If anons aren't moved by this:
https://youtu.be/L44Ml8K_mDg?t=2h18m
O ew'ge Nacht,
süsse Nacht!
Hehr erhabne
Liebesnacht!
Wen du umfangen,
wem du gelacht,
wie wär' ohne Bangen
aus dir er je erwacht?
Nun banne das Bangen,
holder Tod,
sehnend verlangter
Liebestod!
In deinen Armen,
dir geweiht,
urheilig Erwarmen,
von Erwachens Not befreit!
Wie sie fassen,
wie sie lassen,
diese Wonne,
Fern der Sonne,
fern der Tage
Trennungsklage!
Ohne Wähnen
sanftes Sehnen;
ohne Bangen
süss Verlangen;
ohne Wehen
hehr Vergehen;
ohne Schmachten
hold Umnachten;
ohne Meiden,
ohne Scheiden,
traut allein,
ewig heim,
in ungemessnen Räumen
übersel'ges Träumen.
Then you're not ready for true literature.
https://www.youtube.com/watch?v=1CNBIJj1CFM
https://www.youtube.com/watch?v=Uka8ykFDw2U
https://www.youtube.com/watch?v=zSC-nv3V_iM
>On the morning of 23 January 1989, while his favorite record of Tristan and Isolde played, Dalí died of heart failure at Figueres at the age of 84.
>mfw he wants to talk about art and doesn't know his Wagner
le ride of the valkyries
>>9200757
why 'le'
>>9200742
>Dali liked wagner
wew.
>>9200757
Objectively a shit piece - the entire ring cycle isn't fantastic desu.

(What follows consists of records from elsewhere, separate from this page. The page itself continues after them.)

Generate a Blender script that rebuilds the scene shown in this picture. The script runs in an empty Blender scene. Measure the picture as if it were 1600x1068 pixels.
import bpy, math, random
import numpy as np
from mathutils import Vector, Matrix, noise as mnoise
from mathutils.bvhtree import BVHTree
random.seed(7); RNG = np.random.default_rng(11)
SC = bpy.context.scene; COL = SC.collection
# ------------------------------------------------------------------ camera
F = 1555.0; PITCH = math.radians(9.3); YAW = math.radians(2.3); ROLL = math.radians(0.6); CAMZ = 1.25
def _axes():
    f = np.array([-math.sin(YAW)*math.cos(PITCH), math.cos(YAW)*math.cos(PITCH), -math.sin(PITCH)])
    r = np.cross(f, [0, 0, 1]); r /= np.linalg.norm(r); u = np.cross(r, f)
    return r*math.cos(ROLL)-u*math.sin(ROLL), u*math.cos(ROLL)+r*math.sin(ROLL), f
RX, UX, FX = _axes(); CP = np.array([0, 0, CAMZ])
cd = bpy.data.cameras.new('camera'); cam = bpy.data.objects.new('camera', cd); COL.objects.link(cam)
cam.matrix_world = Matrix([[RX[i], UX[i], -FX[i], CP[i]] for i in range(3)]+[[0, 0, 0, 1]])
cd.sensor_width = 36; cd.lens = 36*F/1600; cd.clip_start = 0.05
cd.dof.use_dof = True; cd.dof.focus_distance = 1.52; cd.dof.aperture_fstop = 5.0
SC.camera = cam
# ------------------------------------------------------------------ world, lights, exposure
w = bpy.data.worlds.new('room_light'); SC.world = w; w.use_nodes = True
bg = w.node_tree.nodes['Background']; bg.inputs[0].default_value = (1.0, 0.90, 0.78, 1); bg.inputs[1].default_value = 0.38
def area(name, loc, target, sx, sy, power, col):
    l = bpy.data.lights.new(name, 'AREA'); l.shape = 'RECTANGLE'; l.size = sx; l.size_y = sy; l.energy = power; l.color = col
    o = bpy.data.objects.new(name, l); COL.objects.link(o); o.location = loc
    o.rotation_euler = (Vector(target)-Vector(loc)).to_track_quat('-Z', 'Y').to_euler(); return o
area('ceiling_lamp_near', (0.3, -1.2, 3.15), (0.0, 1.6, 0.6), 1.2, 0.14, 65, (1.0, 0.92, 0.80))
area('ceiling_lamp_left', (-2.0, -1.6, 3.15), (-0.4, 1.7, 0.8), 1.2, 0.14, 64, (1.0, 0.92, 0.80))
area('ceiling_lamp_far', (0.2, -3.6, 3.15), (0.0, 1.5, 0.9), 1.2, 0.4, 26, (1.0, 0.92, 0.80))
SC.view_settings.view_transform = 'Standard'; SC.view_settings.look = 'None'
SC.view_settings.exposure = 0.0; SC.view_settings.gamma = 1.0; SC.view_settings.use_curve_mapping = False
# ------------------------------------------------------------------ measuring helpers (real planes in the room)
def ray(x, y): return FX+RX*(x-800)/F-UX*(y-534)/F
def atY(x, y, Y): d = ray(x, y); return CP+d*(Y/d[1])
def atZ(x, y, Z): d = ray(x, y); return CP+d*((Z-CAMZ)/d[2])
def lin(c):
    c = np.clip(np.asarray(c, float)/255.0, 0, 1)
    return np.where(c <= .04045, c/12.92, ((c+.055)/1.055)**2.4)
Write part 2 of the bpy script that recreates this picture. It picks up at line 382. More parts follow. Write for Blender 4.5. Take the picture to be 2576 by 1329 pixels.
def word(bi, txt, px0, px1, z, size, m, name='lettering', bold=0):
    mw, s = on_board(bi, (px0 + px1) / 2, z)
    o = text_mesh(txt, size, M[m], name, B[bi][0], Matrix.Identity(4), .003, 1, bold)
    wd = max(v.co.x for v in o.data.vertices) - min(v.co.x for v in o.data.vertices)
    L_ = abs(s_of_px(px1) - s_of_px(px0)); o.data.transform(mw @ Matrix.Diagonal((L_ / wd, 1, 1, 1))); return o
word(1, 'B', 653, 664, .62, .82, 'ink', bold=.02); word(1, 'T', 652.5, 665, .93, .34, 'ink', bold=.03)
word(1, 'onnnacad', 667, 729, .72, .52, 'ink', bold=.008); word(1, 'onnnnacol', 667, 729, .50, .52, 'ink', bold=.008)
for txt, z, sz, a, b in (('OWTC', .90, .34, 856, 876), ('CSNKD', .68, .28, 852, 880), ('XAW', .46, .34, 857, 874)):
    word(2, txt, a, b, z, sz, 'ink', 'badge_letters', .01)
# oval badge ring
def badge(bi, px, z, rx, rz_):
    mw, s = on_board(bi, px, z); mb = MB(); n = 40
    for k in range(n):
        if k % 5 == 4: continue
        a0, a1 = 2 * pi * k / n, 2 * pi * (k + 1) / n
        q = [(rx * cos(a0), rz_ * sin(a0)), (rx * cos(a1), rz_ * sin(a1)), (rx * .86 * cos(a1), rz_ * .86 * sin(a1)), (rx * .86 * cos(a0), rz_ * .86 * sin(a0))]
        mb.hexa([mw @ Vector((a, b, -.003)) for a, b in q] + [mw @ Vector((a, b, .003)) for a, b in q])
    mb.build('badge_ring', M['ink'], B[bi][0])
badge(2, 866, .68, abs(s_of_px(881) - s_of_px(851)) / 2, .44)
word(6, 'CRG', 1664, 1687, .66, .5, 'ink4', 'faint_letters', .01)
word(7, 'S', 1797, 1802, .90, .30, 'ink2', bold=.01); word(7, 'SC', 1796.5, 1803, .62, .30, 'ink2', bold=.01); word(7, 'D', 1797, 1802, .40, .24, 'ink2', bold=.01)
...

Wagner isn't the best romantic composer, but I love how the non-resolution of even his quiet, peaceful pieces are more intense than booming classical symphonies.
>>9200972
>Objectively a shit piece
*containing laughter*e-explain>obviously...its the one most people know... how could I consider myself a hipster if I do not (without thinking or knowing or caring) call the popular thing bad?
https://www.youtube.com/watch?v=chLhMuCLEPk
>>9200972
>he posts one of those /pol/ postcards made by that white nationalist blogger of Great Man quotes
>he has incredibly bad taste
I'm seeing a pattern here.
>>9200972
>Objectively a shit piece
>>9200627
Reminder that to truly appreciate Wagner you should do years of ear training and learn your theory, counterpoint, melody and harmony.
I'm sure 99% of you guys don't even know how the Tristan Chord should resolve.
>>9201156
Wagner himself disagreed with people like you. You don't need training in theory to get it, Wagner claimed the 'synthesizing intellect' has itself done all it needed to do on the stage and you don't need to intellectualise it. First you experience it as a whole and then you can see how it came together by analysing it apart if you like.